Discussions found on the web:
  1. Mark commented on Mar 22

    Barry-

    All that is fine and dandy. I appreciate the fact that you are well-rounded, gentile, yadda, yadda. But it has been nearly 24 hours since you gave us that call on the Naz. WHERE IS TODAY’S CALL DAMMIT? :)

  2. David Silb commented on Mar 22

    I think that songs and the stock market have been around a long time. Even Gilbert and Sullivan in their Opera Utopia Limited or The Flowers of Progress penned the most improbable choruses set to music:

    “All hail, astonishing Fact!/ All hail, Invention new/ The Joint Stock Company Act/ The Act of Sixty-Two!” (1862 to be exact)

    So I guess people have been thinking about music and markets for a long time.

  3. Mark commented on Mar 22

    WHOOPS! Well THAT was certainly a fingerfehler. Read: genteel. (I need to get more sleep.)

  4. Paul Vigna commented on Mar 22

    I thought you were being literary with the Down So Long reference.

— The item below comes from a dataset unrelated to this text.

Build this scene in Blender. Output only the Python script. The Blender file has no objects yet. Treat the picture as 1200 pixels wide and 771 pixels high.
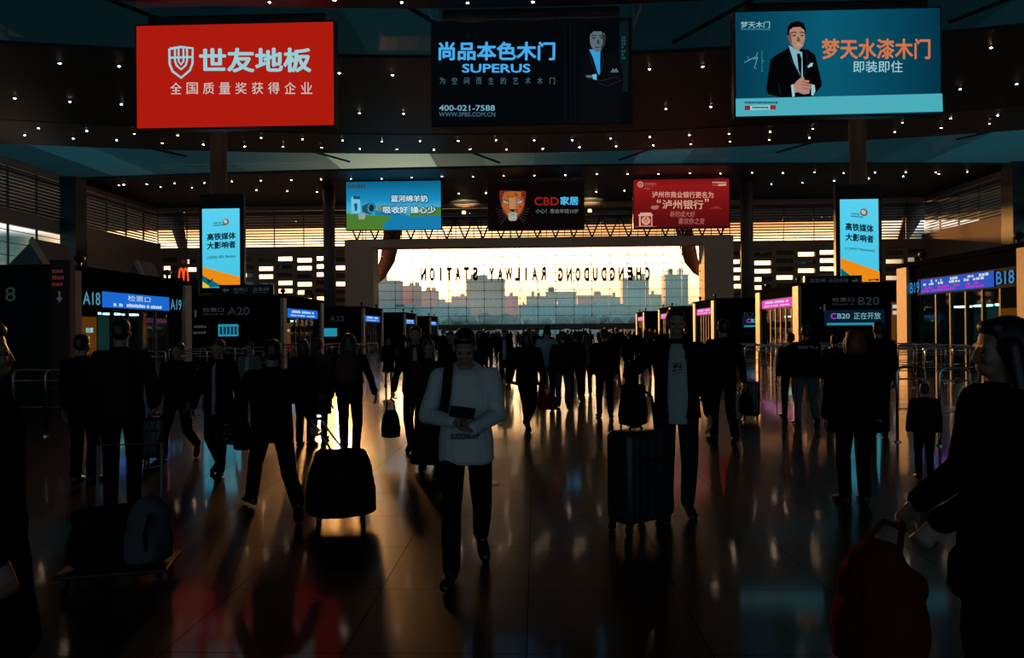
import bpy, math, random
import numpy as np
from mathutils import Vector, Matrix, noise
random.seed(7)
SC = bpy.context.scene
COL = SC.collection
R = math.radians
PI = math.pi

# ------------------------------------------------------------------ camera
FPX = 870.0
CAMZ = 1.6
cam_d = bpy.data.cameras.new('camera')
cam_d.sensor_width = 36.0
cam_d.lens = FPX / 1200.0 * 36.0
cam_d.clip_end = 5000
cam = bpy.data.objects.new('camera', cam_d)
COL.objects.link(cam)
YAW, PITCH, ROLL = R(1.84), R(0.16), R(-0.5)
CM = Matrix.Rotation(YAW, 3, 'Z') @ Matrix.Rotation(PI / 2 + PITCH, 3, 'X') @ Matrix.Rotation(ROLL, 3, 'Z')
cam.matrix_world = Matrix.Translation((0, 0, CAMZ)) @ CM.to_4x4()
SC.camera = cam


def at(px, py, Y):
    """point of the hall at depth Y that the pixel looks at"""
    d = CM @ Vector(((px - 600) / FPX, (385.5 - py) / FPX, -1))
    t = Y / d.y
    return Vector((d.x * t, Y, CAMZ + d.z * t))


def ground(px, py):
    d = CM @ Vector(((px - 600) / FPX, (385.5 - py) / FPX, -1))
    t = -CAMZ / d.z
    return Vector((d.x * t, d.y * t, 0))


# ------------------------------------------------------------------ colour management
SC.view_settings.view_transform = 'Standard'
SC.view_settings.look = 'None'
SC.view_settings.exposure = 0.0
SC.view_settings.gamma = 1.0
SC.view_settings.use_curve_mapping = False
SC.cycles.max_bounces = 8
SC.cycles.transparent_max_bounces = 12
SC.cycles.sample_clamp_indirect = 3.0
SC.cycles.caustics_reflective = False
SC.cycles.caustics_refractive = False


def S(r, g, b):
    """sRGB 0-255 to linear"""
    def f(c):
        c /= 255.0
        return c / 12.92 if c <= 0.04045 else ((c + 0.055) / 1.055) ** 2.4
    return (f(r), f(g), f(b))


# ------------------------------------------------------------------ world: sunset in front, dusk behind
SUN_AZ, SUN_EL = R(-14.6), R(6.8)
SUN_DIR = Vector((math.sin(SUN_AZ) * math.cos(SUN_EL), math.cos(SUN_AZ) * math.cos(SUN_EL), math.sin(SUN_EL)))
GLOW_DIR = Vector((math.sin(R(-9.5)) * math.cos(R(4.0)), math.cos(R(-9.5)) * math.cos(R(4.0)), math.sin(R(4.0))))
world = bpy.data.worlds.new('sky')
SC.world = world
world.use_nodes = True
nt = world.node_tree
nt.nodes.clear()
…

  5. fred c. dobbs commented on Mar 22

    We’ll know a commentator is truly ancient when he/she references “Eddie Cantor’s Tips on the Stock Market.”

  6. 23 commented on Mar 22

    In a weird coincidence, the white sox and perma-bulls share a theme song: Journey’s Don’t Stop Believing

    ..hold on to that feeeeeling…!

  7. nate commented on Mar 22

    Beautiful Day

  8. Mark commented on Mar 22

    Or it could just be that I am illiterate. Occam’s Razor likely applies here.

  9. todd commented on Mar 22

    Here are some currents in rotation…

    T-Pain — “I’m in Luv (with the Ticker)”
    Nick Lachey — “What’s Left of GE”

  10. todd commented on Mar 22

    AND for the modern rock peeps…

    Panic! At The Disco — “The Only Difference Between Martyrdom And Suicide Is Good Short Coverage”

    Arctic Monkeys — “I Bet You Look Good On The Trading-floor”

    People In Planes — “If You Trade Too Much (My Head Will Explode)”

  11. todd commented on Mar 22

    WOW! The country chart has a bunch of great songs! These are the actual titles:

    Dierks Bentley — “Settle For A Slowdown”
    LeAnn Rimes — “Something’s Gotta Give”
    Jamey Johnson — “The Dollar”
    Jo Dee Messina — “Not Going Down”

    …alright, enough fun for one night!